“El Señor es compasivo y misericordioso, lento a la ira y rico en clemencia” (Sal 102, 8).
Nuestro Padre es compasivo.
De su plenitud, nos colma con todo aquello que tiene preparado para nosotros. Toda nuestra existencia es expresión de su amor, que se abaja a nosotros –seres humanos falibles y limitados– para elevarnos a Él. Nuestro Padre no nos creó porque nos necesitara. No, fue un acto libre del amor el llamar a sus criaturas a la vida, darles todo lo que necesitan para vivir y colmarlas consigo mismo.

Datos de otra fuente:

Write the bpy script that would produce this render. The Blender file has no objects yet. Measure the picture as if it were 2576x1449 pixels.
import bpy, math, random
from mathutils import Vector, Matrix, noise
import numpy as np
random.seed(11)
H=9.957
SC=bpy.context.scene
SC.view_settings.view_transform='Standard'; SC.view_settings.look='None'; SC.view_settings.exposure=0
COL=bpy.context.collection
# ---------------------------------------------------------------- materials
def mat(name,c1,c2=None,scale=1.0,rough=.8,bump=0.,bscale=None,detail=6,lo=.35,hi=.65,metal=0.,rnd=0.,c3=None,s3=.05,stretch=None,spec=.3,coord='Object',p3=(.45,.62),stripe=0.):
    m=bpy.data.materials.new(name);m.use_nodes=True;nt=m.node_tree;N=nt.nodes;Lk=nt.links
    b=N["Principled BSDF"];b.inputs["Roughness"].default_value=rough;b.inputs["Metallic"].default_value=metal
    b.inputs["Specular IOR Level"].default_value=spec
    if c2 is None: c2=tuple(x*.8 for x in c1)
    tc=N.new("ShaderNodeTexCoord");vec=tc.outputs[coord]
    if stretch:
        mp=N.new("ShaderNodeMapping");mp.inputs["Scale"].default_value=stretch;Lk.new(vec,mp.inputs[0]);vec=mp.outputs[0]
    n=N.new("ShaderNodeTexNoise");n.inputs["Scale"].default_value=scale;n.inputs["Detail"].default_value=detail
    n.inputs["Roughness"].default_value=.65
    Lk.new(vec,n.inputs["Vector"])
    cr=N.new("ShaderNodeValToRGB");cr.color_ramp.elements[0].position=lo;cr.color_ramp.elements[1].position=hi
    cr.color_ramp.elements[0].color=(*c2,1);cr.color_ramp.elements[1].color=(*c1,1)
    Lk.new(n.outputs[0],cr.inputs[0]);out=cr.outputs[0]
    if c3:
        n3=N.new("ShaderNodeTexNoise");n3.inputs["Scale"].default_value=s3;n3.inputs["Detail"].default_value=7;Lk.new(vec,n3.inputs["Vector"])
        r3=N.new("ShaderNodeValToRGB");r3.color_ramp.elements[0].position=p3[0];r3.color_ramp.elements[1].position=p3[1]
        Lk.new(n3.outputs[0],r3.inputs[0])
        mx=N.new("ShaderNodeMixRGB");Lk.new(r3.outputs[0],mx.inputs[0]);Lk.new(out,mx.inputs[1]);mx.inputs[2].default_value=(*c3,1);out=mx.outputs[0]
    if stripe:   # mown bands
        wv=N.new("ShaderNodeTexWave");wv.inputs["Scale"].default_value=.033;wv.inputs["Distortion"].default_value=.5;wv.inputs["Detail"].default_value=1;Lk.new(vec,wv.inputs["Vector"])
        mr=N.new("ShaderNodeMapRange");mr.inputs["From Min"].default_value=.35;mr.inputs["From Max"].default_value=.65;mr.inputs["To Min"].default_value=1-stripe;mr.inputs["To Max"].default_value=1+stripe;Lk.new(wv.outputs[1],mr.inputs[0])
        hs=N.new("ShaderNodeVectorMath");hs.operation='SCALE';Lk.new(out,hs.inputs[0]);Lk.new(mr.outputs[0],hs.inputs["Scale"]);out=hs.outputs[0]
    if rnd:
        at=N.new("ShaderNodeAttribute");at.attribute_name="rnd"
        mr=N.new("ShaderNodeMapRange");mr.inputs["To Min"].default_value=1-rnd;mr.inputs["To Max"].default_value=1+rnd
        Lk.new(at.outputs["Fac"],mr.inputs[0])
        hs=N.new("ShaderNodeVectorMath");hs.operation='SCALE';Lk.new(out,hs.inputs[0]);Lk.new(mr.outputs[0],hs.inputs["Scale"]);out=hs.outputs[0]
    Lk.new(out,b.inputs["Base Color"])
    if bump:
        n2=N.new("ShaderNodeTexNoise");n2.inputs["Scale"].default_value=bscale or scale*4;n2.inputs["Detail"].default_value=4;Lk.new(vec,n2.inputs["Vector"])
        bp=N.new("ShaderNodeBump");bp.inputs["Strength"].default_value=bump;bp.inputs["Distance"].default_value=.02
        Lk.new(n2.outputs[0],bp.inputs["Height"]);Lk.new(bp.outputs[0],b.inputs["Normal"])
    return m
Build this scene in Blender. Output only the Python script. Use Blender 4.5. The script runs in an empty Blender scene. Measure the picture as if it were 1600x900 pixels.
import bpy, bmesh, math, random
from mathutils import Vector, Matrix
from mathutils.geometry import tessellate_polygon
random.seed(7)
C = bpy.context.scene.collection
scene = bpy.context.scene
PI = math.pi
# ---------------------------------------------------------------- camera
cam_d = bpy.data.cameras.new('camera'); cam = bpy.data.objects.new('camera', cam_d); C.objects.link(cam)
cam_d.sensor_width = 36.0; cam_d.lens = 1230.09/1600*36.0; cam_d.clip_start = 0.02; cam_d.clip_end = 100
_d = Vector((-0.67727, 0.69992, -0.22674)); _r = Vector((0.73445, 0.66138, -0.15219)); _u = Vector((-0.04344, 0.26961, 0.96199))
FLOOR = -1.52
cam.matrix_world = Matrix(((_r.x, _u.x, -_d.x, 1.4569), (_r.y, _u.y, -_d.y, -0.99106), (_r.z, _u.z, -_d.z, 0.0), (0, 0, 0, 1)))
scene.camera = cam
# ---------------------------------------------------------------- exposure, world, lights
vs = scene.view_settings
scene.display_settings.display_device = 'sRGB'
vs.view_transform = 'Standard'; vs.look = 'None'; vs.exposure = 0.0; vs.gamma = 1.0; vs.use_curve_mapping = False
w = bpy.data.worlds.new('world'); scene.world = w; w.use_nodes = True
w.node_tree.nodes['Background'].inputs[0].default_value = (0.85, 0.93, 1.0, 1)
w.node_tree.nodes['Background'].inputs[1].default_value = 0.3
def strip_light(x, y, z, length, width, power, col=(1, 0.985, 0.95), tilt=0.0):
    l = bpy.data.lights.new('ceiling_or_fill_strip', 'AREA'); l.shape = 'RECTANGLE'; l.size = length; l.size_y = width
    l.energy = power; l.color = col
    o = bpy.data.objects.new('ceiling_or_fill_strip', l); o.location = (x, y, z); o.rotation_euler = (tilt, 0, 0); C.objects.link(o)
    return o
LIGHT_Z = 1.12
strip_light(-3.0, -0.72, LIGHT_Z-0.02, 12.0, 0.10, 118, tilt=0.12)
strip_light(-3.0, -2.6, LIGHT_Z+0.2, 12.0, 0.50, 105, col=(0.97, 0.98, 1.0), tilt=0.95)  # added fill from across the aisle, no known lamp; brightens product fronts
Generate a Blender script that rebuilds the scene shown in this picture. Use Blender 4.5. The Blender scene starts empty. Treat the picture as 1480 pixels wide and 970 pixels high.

Nuestro Padre es misericordioso.
Él conoce la debilidad y el pecado del hombre, que perdió el Paraíso; pero no quiere imputarle sus culpas, sino perdonarle. Una y otra vez le ofrece su misericordia a través de su Hijo. Cada persona, por más cargada de culpas que esté, puede convertirse y recibir el perdón de sus pecados.
Nuestro Padre es lento a la ira.
Él nos espera pacientemente y está siempre dispuesto a darnos el tiempo que necesitamos para la conversión, hasta poder acogernos en su Reino eterno. Allí donde nosotros mismos ya hace tiempo nos habríamos rendido, la longanimidad del Padre sigue en pie y es capaz de esperar. Es difícil sustraerse del amor longánimo de nuestro Padre; ¡es demasiado grande! Sólo si nos cerramos conscientemente a él, podemos desaprovecharlo.
Nuestro Padre es rico en clemencia.
Aquí nos encontramos con la Majestad de Dios, que, a pesar de estar sentado en su trono en una gloria sin igual, se abaja hacia el hombre con infinita clemencia (cf. Sal 112,5). Aunque esté consciente de su propia gloria, nuestro Padre Celestial se complace en abrazarnos con su bondad, llamarnos a estar cerca de Él e incluso poner su morada en nosotros.